The love affair began with the Nokia 3310. My first cellphone back in what, 2001 or 2002.
The little grey number was easy to use, felt great in the hand and featured the original version of snake with the long pixels chasing the single-pixel.
Three years later I graduated to the Nokia 6670 - the main attraction was its one megapixel camera. Using the Symbian OS was quite a pain (and prompted me to write an article titled 'Too dumb for a smartphone' at the time).
But eventually, used-to ho gaye, and the silver brick became part of me.
Three and a half years later, in the summer of 2008, I finally retired the 6670 due to extreme old-age issues. I bought another Nokia - this time an N82.
I wasn't happy about it for multiple reasons: it was too bulky, too ugly, had no choice of colour (there was silver - which would look exactly like the one I had used for 3 years and black, which I opted for though it wasn't much of an option).
This phone, sadly, served me for just about 18 months before the keypad conked out. After two cycles of repair I decided it was too much of a bother - kya karein ab?
Well, God heard my prayers as suddenly I received a gift.
"You tell me: iPhone or Blackberry?"
Well, it was a no-brainer for me and today I am the proud owner of an iPhone 3GS.
I'm sorry, but I simply do not see myself using a Nokia - again.

Life has changed after the iPhone in many small ways. The first two weeks I was paranoid about losing it, dropping it or scratching it. Now the iPhone's grown on me and feels safe in my hands.
For the first time in years I actually play games. The iPhone games are way cooler than anything I ever saw on Nokia. My current favourites include Paper Toss, Monkey and Fall Down. All absolutely free, on iStore.
And oh, Bubble Wrap - there is a special childish pleasure in popping the bubbles on the screen with your finger, as opposed to using up and down keys, to do the same.
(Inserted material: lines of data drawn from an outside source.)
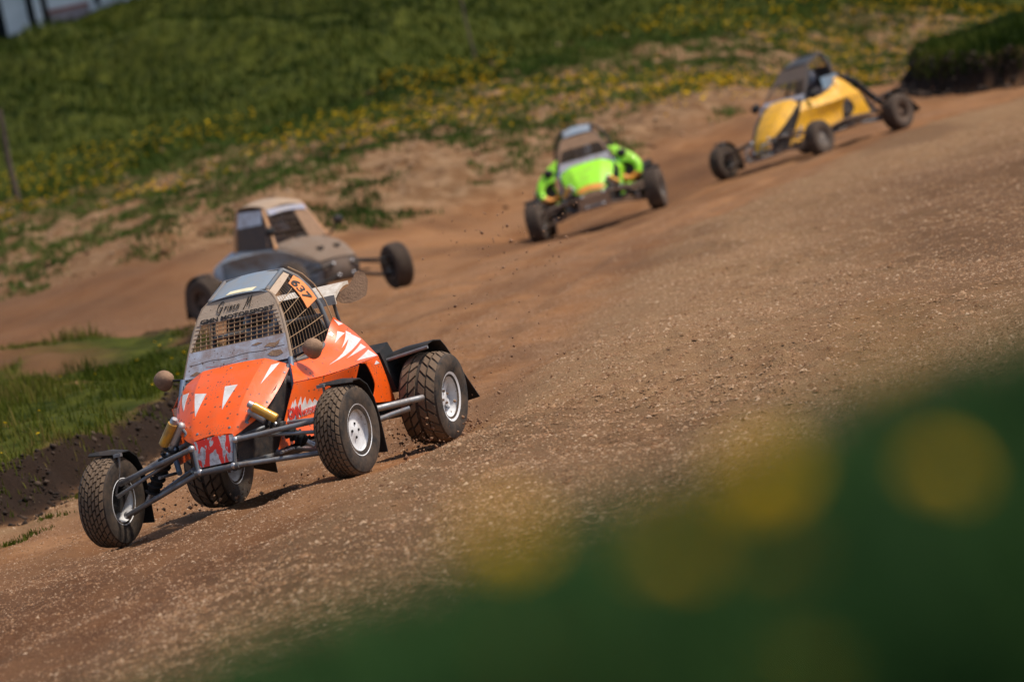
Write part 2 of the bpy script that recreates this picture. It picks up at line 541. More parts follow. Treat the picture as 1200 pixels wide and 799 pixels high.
def ground_z(x, y, fine=True):
    x, y = np.asarray(x, float), np.asarray(y, float)
    z = base_z(x, y)
    isl, kno, wob = layers(x, y)
    z = z + sstep(0, .34, isl) * (.26 + .10 * fbm(x * .8, y * .4, 40)) + sstep(.4, 2.5, isl) * .06
    z = z + sstep(0, .30, kno) * .50 + np.clip(kno, 0, 4) * .13
    # the grassy bank the photographer stands behind
    hc = 1.62 + .13 * np.clip(x, -6, 3)
    up = sstep(17, 5.5, y) * sstep(-1.2, 2.6, y) 
    up2 = np.maximum(up, .86 * sstep(2.6, -1.2, y))
    z = z * (1 - up2) + hc * up2
    if fine:
        near = sstep(120, 60, y)
        far = far_verge(x, y)
        tr = sstep(1.5, -1.0, far)
        z = z + (fbm(x * 1.3, y * .45, 5) - .5) * .10 * tr * near
        # ruts drawn along the racing line
        s = x - curve_x(SHOULDER, y) + (fbm(x * .6, y * .22, 17) - .5) * .8
        rut = sstep(.2, -.6, s) * sstep(-4.5, -2.5, s)
        z = z + (fbm(s * 5, y * .25, 8) - .5) * .045 * rut * tr
        z = z + (fbm(x * 7, y * 4.5, 12, 3) - .5) * .055 * near * sstep(.25, .7, fbm(x * .8, y * .35, 15)) * 1.6 * (0.4 + 1.0 * sstep(-.3, .8, s))
        for c_, w_, d_ in ((-.75, .16, .035), (-2.3, .20, .03), (-3.4, .15, .025)):
            q_ = (s - c_) / w_
            z = z + tr * near * d_ * (-np.exp(-q_ ** 2) + .45 * np.exp(-(np.abs(q_) - 2) ** 2)) * (.5 + fbm(x * .4 + c_, y * .12, 18))
        z = z + sstep(-.1, .6, s) * sstep(2.6, .6, s) * .06
        g = sstep(0, 3, far)
        z = z + g * ((fbm(x * .7, y * .3, 21) - .5) * .45 + (fbm(x * 2.5, y * 1.5, 22) - .5) * .24 + (fbm(x * 7, y * 4, 23, 2) - .5) * .10)
        z = z + sstep(.3, .8, isl) * ((fbm(x * 1.1, y * .5, 25) - .5) * .34)
        z = z + sstep(4, 20, hill_top(x, y)) * (fbm(x * .22 + y * .08, y * .09, 27) - .5) * 2.6
        face = sstep(-.05, .1, isl) * sstep(.5, .35, isl) + sstep(-.05, .1, kno) * sstep(.45, .3, kno)
        z = z + face * (fbm(x * 8, y * 8, 28, 3) - .5) * .16
    return z

def axis(segs):
    out = []
    for a, b, s in segs:
        out += list(np.arange(a, b, s))
    return np.array(out + [segs[-1][1]])
XS = axis([(-900, -150, 75), (-150, -40, 10), (-40, -16, 1.2), (-16, -8, .25), (-8, 9, .07), (9, 18, .25), (18, 40, 1.2), (40, 150, 10), (150, 900, 75)])
YS = axis([(-300, -20, 20), (-20, 0, 2), (0, 18, .3), (18, 24, .3), (24, 66, .11), (66, 98, .15), (98, 120, .3), (120, 150, 1), (150, 250, 8), (250, 1500, 80)])
GX, GY = np.meshgrid(XS, YS)
GZ = ground_z(GX, GY)
wide = sstep(60, 140, np.abs(GX)) 
wide = np.maximum(wide, sstep(150, 220, GY))
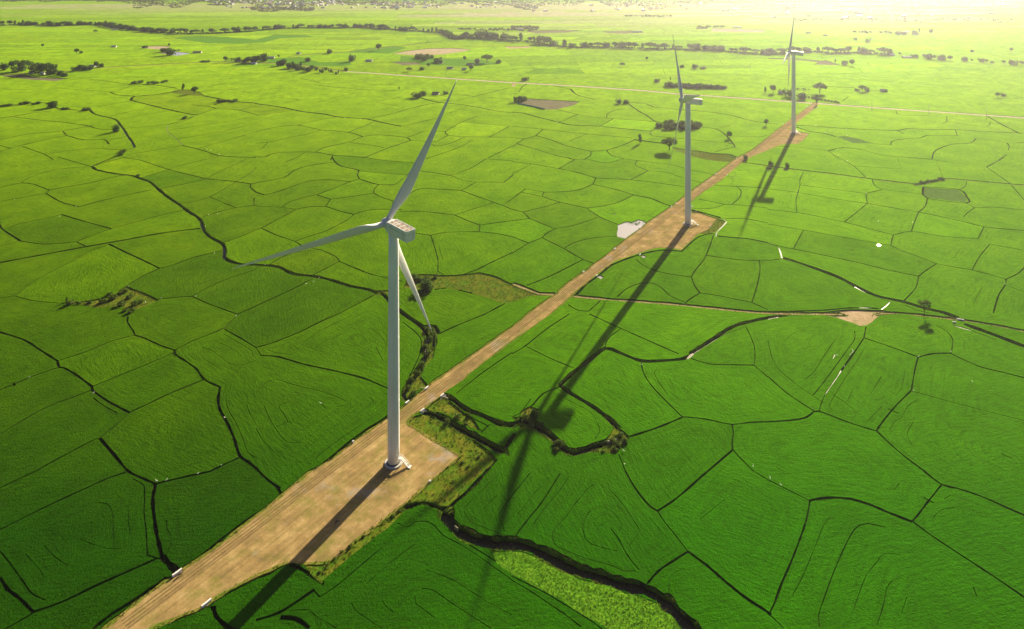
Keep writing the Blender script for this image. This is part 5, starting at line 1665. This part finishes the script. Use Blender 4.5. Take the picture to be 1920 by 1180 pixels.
FARM = sorted([(423, 117, 12, 'round', 1.0), (435, 117, 9, 'open', 1.2), (446, 117, 10, 'bushy', 1.2), (458, 119, 9, 'bushy', 1.2), (466, 119, 13, 'round', 1.2), (476, 118, 13, 'bushy', 1.2), (484, 118, 14, 'round', 1.2), (494, 116, 16, 'bushy', 1.1), (522, 110, 9, 'open', 1.0), (391, 117, 4, 'shrub', 1.8), (382, 117, 4, 'shrub', 1.8)])
for i, (x, y, h, k, w) in enumerate(FARM):
    px_tree(k, x, y, h, nth_label(i, len(FARM), 'trees in the farmstead clump left of centre'), 'trees of the farmstead by the lane', w)
for i in range(26):
    t = i / 25; x = 524 + t * 108 + RNG.uniform(-3, 3); y = 126 + t * 14 + RNG.uniform(-5, 3)
    px_tree(['bushy', 'tall', 'bushy', 'open'][i % 4], x, y, (12 - 6 * t) * RNG.uniform(.8, 1.2), 'tree in the long dark grove above the near fields left of centre', 'trees of the long grove', 1.0)
for i in range(14):
    x = 782 + RNG.uniform(0, 50); y = 110 + (x - 782) * .14 + RNG.uniform(-4, 4)
    px_tree(['bushy', 'round', 'bushy'][i % 3], x, y, RNG.uniform(5, 9), 'tree in the scrubby wood beside the pink dry field', 'trees of the scrubby wood', 1.3)
for i in range(22):
    x = 1253 + i * 5.0; px_tree('shrub', x, 163 + (x - 1253) * .045 + RNG.uniform(-1, 1), RNG.uniform(6, 10), 'shrub in the long clipped hedge above the main road', 'shrubs of the long hedge', 1.15)
for i in range(14):
    x = 1198 + (i % 12) * 4.8 + RNG.uniform(-2, 2); px_tree('shrub', 1258 + RNG.uniform(-1, 1) * 26, 238 + RNG.uniform(-4, 6), RNG.uniform(7, 12), 'shrub in the dark reed thicket behind the middle turbine tower', 'shrubs of the reed thicket', 1.0)
for i in range(16):
    px_tree('shrub', 1285 + RNG.uniform(0, 28) , 238 + RNG.uniform(-4, 6), RNG.uniform(6, 11), 'shrub in the dark reed thicket behind the middle turbine tower', 'shrubs of the reed thicket', 1.0)
for i in range(10):
    x = 1516 + i * 6.2; px_tree('shrub', x, 184.5 + i * 1.1, 4.5, nth_label(i, 10, 'small shrubs in a row beyond the main road'), 'row of clipped shrubs', .9)
for i in range(9):
    px_tree('shrub', 1718 + i * 6, 347 - i * 1.3 + RNG.uniform(-1, 1), RNG.uniform(3, 6), nth_label(i, 9, 'low shrubs in the hedge above the vegetable plot'), 'hedge above the vegetable plot', 1.3)
for (x, y) in [(2, 201), (9, 200), (16, 200), (40, 197), (48, 196), (62, 197), (72, 196), (118, 206), (126, 206), (162, 208), (166, 207), (250, 158), (262, 157), (277, 158), (290, 158), (305, 156), (311, 154), (410, 192), (420, 192), (430, 191), (440, 192), (228, 292), (230, 287), (258, 331), (346, 224), (1440, 318), (1472, 320)]:
    px_tree('shrub', x, y, RNG.uniform(4, 7), 'low shrub on a field bund among the left and middle paddies', 'low shrubs on the bunds', 1.4)
for i, (x, y) in enumerate([(1398, 300), (1446, 312), (1476, 315)]):
    px_tree('bushy', x, y, 10, nth_label(i, 3, 'dark bushes beside the side track'), 'bushes by the side track', .9)

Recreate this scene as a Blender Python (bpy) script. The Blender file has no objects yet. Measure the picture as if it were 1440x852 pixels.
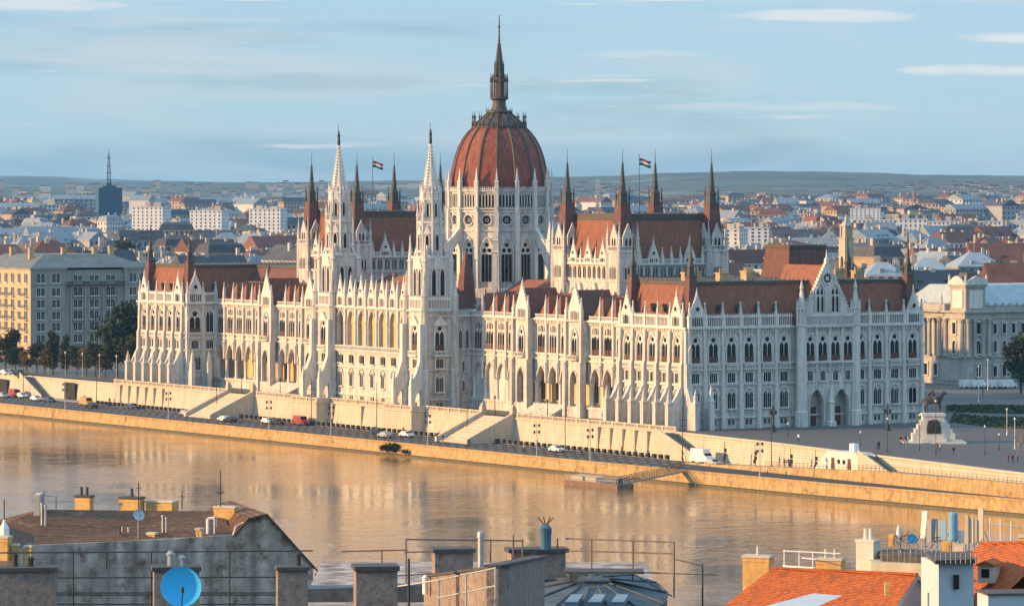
import bpy, math, random
from mathutils import Matrix, Vector
R = math.radians
random.seed(7)
S = bpy.context.scene
COL = S.collection

# ------------------------------------------------------------------ camera, sky, sun, exposure
cam_d = bpy.data.cameras.new('camera'); cam = bpy.data.objects.new('camera', cam_d); COL.objects.link(cam)
H = 52.5
cam.location = (0, 0, H); cam.rotation_euler = (R(90), 0, 0)
cam_d.sensor_width = 36; cam_d.lens = 155; cam_d.shift_y = -164/1440
cam_d.clip_start = 1; cam_d.clip_end = 60000
S.camera = cam
SUN_AZ = 189.0     # world angle (from +X, counter-clockwise) towards the sun
SUN_EL = 14.0
sd = bpy.data.lights.new('sun', 'SUN'); sun = bpy.data.objects.new('sun', sd); COL.objects.link(sun)
sd.energy = 5.0; sd.angle = R(0.5); sd.color = (1.0, 0.585, 0.24)
dv = Vector((math.cos(R(SUN_AZ))*math.cos(R(SUN_EL)), math.sin(R(SUN_AZ))*math.cos(R(SUN_EL)), math.sin(R(SUN_EL))))
sun.rotation_euler = dv.to_track_quat('Z', 'Y').to_euler(); sun.location = (-200, 500, 200)
W = bpy.data.worlds.new('World'); S.world = W; W.use_nodes = True
def build_world():
    nt = W.node_tree; N = nt.nodes; L = nt.links
    bg = N['Background']
    sky = N.new('ShaderNodeTexSky'); sky.sky_type = 'NISHITA'; sky.sun_disc = False
    sky.sun_elevation = R(SUN_EL); sky.sun_rotation = R(90 - SUN_AZ) % (2*math.pi)
    sky.air_density = 0.7; sky.dust_density = 0.12; sky.ozone_density = 4.5; sky.altitude = 100
    tc = N.new('ShaderNodeTexCoord')
    def clouds(scale, detail, lo, hi, seed, dist=0.6):
        mp = N.new('ShaderNodeMapping'); mp.inputs['Scale'].default_value = scale; mp.inputs['Location'].default_value = seed
        L.new(tc.outputs['Generated'], mp.inputs['Vector'])
        nz = N.new('ShaderNodeTexNoise'); nz.inputs['Scale'].default_value = 1; nz.inputs['Detail'].default_value = detail
        nz.inputs['Roughness'].default_value = .55; nz.inputs['Distortion'].default_value = dist
        L.new(mp.outputs[0], nz.inputs['Vector'])
        mr = N.new('ShaderNodeMapRange'); mr.interpolation_type = 'SMOOTHSTEP'
        mr.inputs['From Min'].default_value = lo; mr.inputs['From Max'].default_value = hi
        L.new(nz.outputs['Fac'], mr.inputs['Value'])
        return mr.outputs[0]
    def mix(a, b, fac, amt):
        m = N.new('ShaderNodeMix'); m.data_type = 'RGBA'
        mu = N.new('ShaderNodeMath'); mu.operation = 'MULTIPLY'; mu.inputs[1].default_value = amt
        L.new(fac, mu.inputs[0]); L.new(mu.outputs[0], m.inputs['Factor'])
        L.new(a, m.inputs['A'])
        if isinstance(b, tuple): m.inputs['B'].default_value = b
        else: L.new(b, m.inputs['B'])
        return m.outputs['Result']
    c = sky.outputs[0]
    one = N.new('ShaderNodeValue'); one.outputs[0].default_value = 1.0
    c = mix(c, (1.95, 2.6, 3.02, 1), one.outputs[0], .7)
    sx = N.new('ShaderNodeSeparateXYZ'); L.new(tc.outputs['Generated'], sx.inputs[0])
    up = N.new('ShaderNodeMapRange'); up.interpolation_type = 'SMOOTHSTEP'; up.inputs['From Min'].default_value = .06; up.inputs['From Max'].default_value = .30; L.new(sx.outputs['Z'], up.inputs['Value'])
    c = mix(c, (2.9, 5.0, 7.1, 1), up.outputs[0], .7)      # upper sky, out of view, brightened as added blue fill on shaded walls
    c = mix(c, (1.25, 1.85, 2.25, 1), clouds((7, 7, 60), 5, .45, .68, (3, 1, 0)), CLOUD_GREY)
    c = mix(c, (2.75, 3.1, 3.35, 1), clouds((9, 9, 120), 6, .46, .72, (7, 2, 4.3)), CLOUD_PALE)
    c = mix(c, (4.3, 4.2, 4.1, 1), clouds((14, 14, 260), 5, .60, .74, (1.2, 5, 9.4), .3), CLOUD_WHITE)
    # a few bright wisps of high cloud, each with its own direction and size
    def M2(op, a, b):
        m = N.new('ShaderNodeMath'); m.operation = op
        for k, v in enumerate((a, b)):
            if isinstance(v, (int, float)): m.inputs[k].default_value = v
            else: L.new(v, m.inputs[k])
        return m.outputs[0]
    az = M2('DIVIDE', sx.outputs['X'], sx.outputs['Y']); el = M2('DIVIDE', sx.outputs['Z'], sx.outputs['Y'])
    wob = N.new('ShaderNodeTexNoise'); wob.inputs['Scale'].default_value = 1; wob.inputs['Detail'].default_value = 5
    mp = N.new('ShaderNodeMapping'); mp.inputs['Scale'].default_value = (60, 60, 420); L.new(tc.outputs['Generated'], mp.inputs['Vector']); L.new(mp.outputs[0], wob.inputs['Vector'])
    for a, e, w, h, amt in ((.070, .0386, .022, .0017, .55), (.113, .0338, .012, .0014, .6), (.108, .0263, .022, .0014, .6), (-.106, .0412, .020, .0016, .5), (.060, .0180, .030, .0012, .3), (-.05, .0235, .034, .0026, -.3), (.02, .0225, .03, .0022, -.25), (.034, .0300, .02, .001, .25)):
        dx = M2('DIVIDE', M2('SUBTRACT', az, a), w); dz = M2('DIVIDE', M2('SUBTRACT', el, e), h)
        d = M2('ADD', M2('MULTIPLY', dx, dx), M2('MULTIPLY', dz, dz)); d = M2('ADD', d, M2('MULTIPLY', M2('SUBTRACT', wob.outputs['Fac'], .5), 2.6))
        mr = N.new('ShaderNodeMapRange'); mr.interpolation_type = 'SMOOTHSTEP'; mr.inputs['From Min'].default_value = 1.25; mr.inputs['From Max'].default_value = 0; L.new(d, mr.inputs['Value'])
        front = M2('MULTIPLY', mr.outputs[0], M2('GREATER_THAN', sx.outputs['Y'], 0))
        c = mix(c, (4.2, 4.0, 3.85, 1) if amt > 0 else (1.3, 1.9, 2.3, 1), front, abs(amt))
    L.new(c, bg.inputs['Color'])
    bg.inputs['Strength'].default_value = 0.15
CLOUD_GREY, CLOUD_PALE, CLOUD_WHITE = .6, .85, .9
build_world()
S.view_settings.view_transform = 'Standard'; S.view_settings.look = 'None'
S.view_settings.exposure = 0.6; S.view_settings.gamma = 1.0; S.view_settings.use_curve_mapping = False

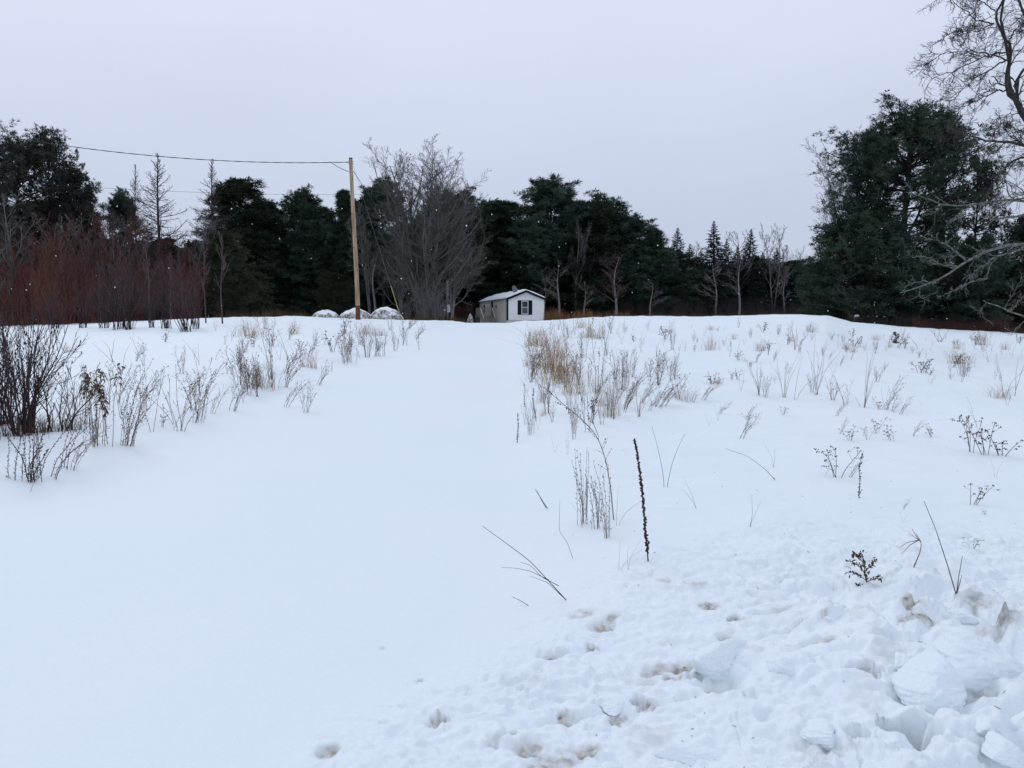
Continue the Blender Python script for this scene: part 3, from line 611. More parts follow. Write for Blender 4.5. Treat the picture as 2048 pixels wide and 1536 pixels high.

The second great thing is I purged my mailbox of at least 2 dozen mailers I barely ever read. The reason I did this is data plans on iPhone are expensive and I don't want to pay for mbs and gbs of PR mail and random news from here and there.
In the process, I've reduced email stress on myself - considerably.
Using iPhone as a wireless device is also simply great. Esp now that wireless is available in more and more places (home, office, some public places). That should only get better.
Typing messages on the iPhone - took a little getting used to, but easy enough.
My one grouse is the camera. I think the N82 took far better pictures and in 5 megapixels. So I keep the N82 in my purse - and use it as a camera :)
Poor Nokia, things are not looking too good for them. Businessweek magazine reports: lacking a hit handset in the smartphone category, its profit margins are falling.
And in India, there are too few Apple users to even blame (thanks to the pricing). Go to any shop selling phones and people are walking in and asking for handsets like LG Icecream and Samsung Corby by name.
Nokia's number series has become so very confusing - it's perhaps time they gave some of those phones a naamkaran. And made it easier for us all.
Nokia is still a market leader in the lower end handsets. But there too companies like Micromax are coming in aggressively with high end features at very competitive rates.
It's time for Nokia to go back into the laboratory and come up with something that make you want to chuck what you have and buy a new one. Imagine a stunningly good-looking girl with an IQ of 180 - but in the form of a phone.
I don't know what it could be. Maybe a jellyphone which takes the shape of your hand. Maybe the slimmest phone in the world. Maybe an indestructible phone, a handset which will not break - no matter what.
Just a few crazy ideas. I am sure there are designers and engineers out there can come up with much better.
Because product lifecycles are getting shorter and shorter. If you're not dreaming 'what next', 'what more', your brand is one step closer to the grave.
Nokia still enjoys tremendous goodwill, and marketshare. But it needs some stardust to sprinkle on consumers. To work its magic spell, to mesmerise us into saying "lena to Nokia hi hai, question is 'which model'!"